The computer behind it all is based on an AMD Ryzen 5 3600 6-core processor running at 3.60 GHz, this works with 64Gb of RAM which you can see (4 sticks) glowing with all the colours of the rainbow behind the glass screen on the computer case. There are several Tb of internal hard drives and there’s external network storage of 4 Terabyte for all the image data using a Network storage unit with 4 caddies, each with a 1Tbyte HDD.
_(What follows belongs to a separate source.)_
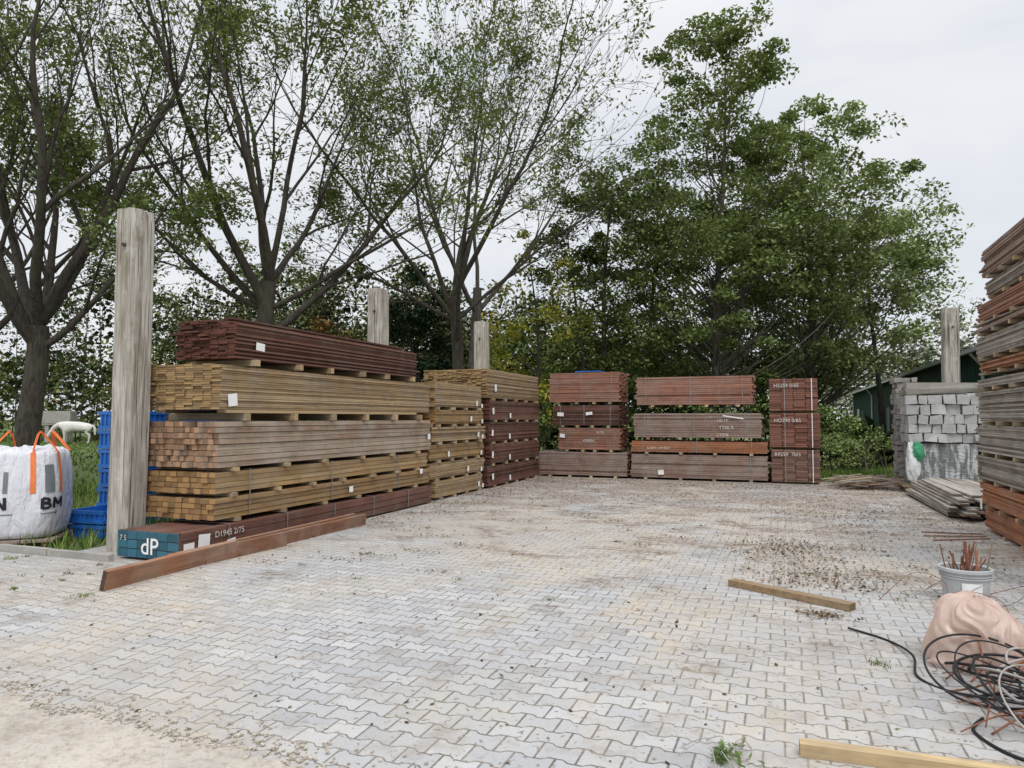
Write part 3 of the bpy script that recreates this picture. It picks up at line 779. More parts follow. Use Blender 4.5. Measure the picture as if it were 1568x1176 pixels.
# film bag settled over its contents (small position-based cloth solve on a polar sheet)
def settle_film(nu=150, nv=54, steps=110, iters=10, seed=3):
    rs = np.random.RandomState(seed)
    s = np.linspace(.02, 1, nv); az = np.arange(nu)*2*np.pi/nu
    top = .43; RX, RY = .33, .285
    ph = s*np.pi*.56                                    # dome profile
    P = np.zeros((nu, nv, 3))
    wob = sum(rs.uniform(.4, 1)*np.sin(az*k+rs.uniform(0, 6.28)) for k in (3, 5, 7, 9, 13, 17, 23))*.010
    rad = np.sin(np.minimum(ph, np.pi/2))
    for j in range(nv):
        w = 1+wob*6*s[j]*.6
        P[:, j, 0] = np.cos(az)*RX*rad[j]*w; P[:, j, 1] = np.sin(az)*RY*rad[j]*w
        P[:, j, 2] = max(.02, top*np.cos(min(ph[j], np.pi/2))) if ph[j] < np.pi/2 else .02
    P += rs.normal(size=P.shape)*.003
    dl = np.sqrt(((P[:, 1:]-P[:, :-1])**2).sum(-1)).mean(0)*1.22      # meridian rest lengths (slack)
    ring = np.sqrt(((np.roll(P, -1, 0)-P)**2).sum(-1)).mean(0)*1.35   # hoop rest lengths (slack -> pleats)
    V = np.zeros_like(P); dt = .012
    sph = [((0, 0, .12), .20), ((.12, .05, .11), .15), ((-.13, -.03, .12), .14), ((.02, -.10, .11), .13), ((-.04, .1, .18), .12), ((.07, -.02, .25), .10), ((-.06, -.04, .24), .10)]
    def con(a, b_, L, k):
        d = b_-a; l = np.sqrt((d*d).sum(-1, keepdims=True))+1e-8; c = d*(k*(l-L)/l)
        return c
    for st in range(steps):
        V *= .93; V[..., 2] -= 9.8*dt*.6
        sp_ = np.sqrt((V*V).sum(-1, keepdims=True)); V *= np.minimum(1, .8/np.maximum(sp_, 1e-6))
        Q = P+V*dt
        for it in range(iters):
            for o in (0, 1):
                a = Q[o::2]; b_ = np.roll(Q, -1, 0)[o::2]; c = con(a, b_, ring[None, :, None], .42)
                Q[o::2] += c; idx = (np.arange(o, nu, 2)+1) % nu; Q[idx] -= c
                k = (nv-o)//2; i0 = np.arange(k)*2+o; i0 = i0[i0+1 < nv]
                c = con(Q[:, i0], Q[:, i0+1], dl[i0][None, :, None], .42); Q[:, i0] += c; Q[:, i0+1] -= c
            # bending: smooth slightly
            Q += .05*(np.roll(Q, 2, 0)+np.roll(Q, -2, 0)-2*Q)*.5
            for c0, r in sph:
                d = Q-np.array(c0); l = np.sqrt((d*d).sum(-1, keepdims=True)); Q = np.where(l < r, np.array(c0)+d*(r/np.maximum(l, 1e-6)), Q)
            q = np.hypot(Q[..., 0]/.35, Q[..., 1]/.30); s_ = np.where(q > 1, 1/np.maximum(q, 1e-6), 1)
            Q[..., 0] *= s_; Q[..., 1] *= s_
            np.maximum(Q[..., 2], .008, out=Q[..., 2])
        V = (Q-P)/dt; P = Q
    return P
def pleated_fallback(nu=240, nv=70):
    P = np.zeros((nu, nv, 3))
    tri = lambda x: 2*abs((x % 1)-.5)
    for i in range(nu):
        a = 2*math.pi*i/nu; c, s_ = math.cos(a), math.sin(a)
        for j in range(nv):
            t = j/(nv-1); z = .42*math.cos(min(t, .96)*math.pi/2)**1.1; r = math.sin(t*math.pi/2)**.62
            w = noise.noise(Vector((c*1.5, s_*1.5, t*2)))
            p = .16*(tri(a/6.283*9+w*1.5+t*.4)-.5)+.08*(tri(a/6.283*21+w*3-t)-.5)+.18*w
            k = (1+p*min(1, t*1.6)); P[i, j] = (c*.31*r*k, s_*.27*r*k, max(.008, z*(1+.12*w)+.03*p))
    return P
e = empty('plastic_bag')
P = None
try:
    P = settle_film(); ex = P.reshape(-1, 3).max(0)-P.reshape(-1, 3).min(0)
    ok = bool(np.isfinite(P).all()) and .4 < ex[0] < .9 and .25 < ex[2] < .6
    print('film extents', ex, ok)
    if not ok: P = None
except Exception as err:
    print('film', err); P = None
if P is None: P = pleated_fallback()
nu, nv = P.shape[:2]
fs = [(i*nv+j, i*nv+j+1, ((i+1) % nu)*nv+j+1, ((i+1) % nu)*nv+j) for i in range(nu) for j in range(nv-1)]
fs.append(tuple(i*nv for i in range(nu)))
me = bpy.data.meshes.new('film'); me.from_pydata([tuple(p) for p in P.reshape(-1, 3)], [], fs); me.materials.append(M_film)
me.polygons.foreach_set('use_smooth', [True]*len(me.polygons))
o = bpy.data.objects.new('film', me); COL.objects.link(o); o.parent = e; o.location = (1.14, 5.45, .006); o.rotation_euler = (0, 0, .5)
b = MB()
for i in range(22):
    c = (1.14+R.uniform(-.10, .10), 5.45+R.uniform(-.08, .08), .05+R.random()*.16)
    b.box(c, (R.uniform(.05, .13), R.uniform(.04, .1), R.uniform(.02, .06)), R.choice([wm(M_rgy, 'x'), wm(M_wgy, 'x'), M_wfilm]), rot=Matrix.Rotation(R.uniform(0, 3), 3, 'Z') @ Matrix.Rotation(R.uniform(-1, 1), 3, 'X'))
b.obj('offcuts', e)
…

I use four 24″ LCD monitors (Iiyama – ProLite E2407HDS) so that I can keep the uncluttered image to be worked on sitting on the bottom right hand monitor, while all the menus I am using are on the monitor above it. The top left hand monitor is then free for Internet work, and the bottom left hand monitor is free for anything else going on.  

Printing

I use the superb HP Designjet T230 four colour (CMYK) printer to print out images to a maximum size of A1.  I use 200 g.s.m. satin finish photo quality paper and I can testify to the resistance of these prints to fading as I have had an image of the North America and Pelican nebulae [on the wall behind the left hand monitor] in direct sunlight for over 4 years with no apparent adverse effects – very impressive!  By comparison, a simple print from an A4 colour printer faded in less than 2 weeks under similar conditions.

Pre-processing

The pre-processing is as follows.

  1. Calibrate (using artificial flats only) the raw FITS data for each sub-exposure using Maxim DL.
  2. Colour convert the calibrated raw FITS data for each sub-exposure using Maxim DL (de-Bayer).
  3. Open up each sub-exposure and check the image for anything that won’t be taken care of with the SD mask combine function in Maxim.
  4. Remove unsatisfactory sub-exposures.
  5. Use the SD mask combine function in Maxim DL to stack all the individual sub-exposures together.
  6. Save the resulting colour-converted and stacked file as a floating point IEEE FITS file.
  7. Convert the floating point IEEE FITS file to a 16-bit TIFF file to import into PhotoShop
  8. Import the 16-bit TIFF file into PhotoShop 2024 for the final touches. I now tend to do all the image processing myself nowadays as Noel Carboni has graciously passed on to me just about all that is necessary to produce a half-reasonable image – AND – Noel now has his dream job, working for Adobe PhotoShop which takes up all of his valuable time.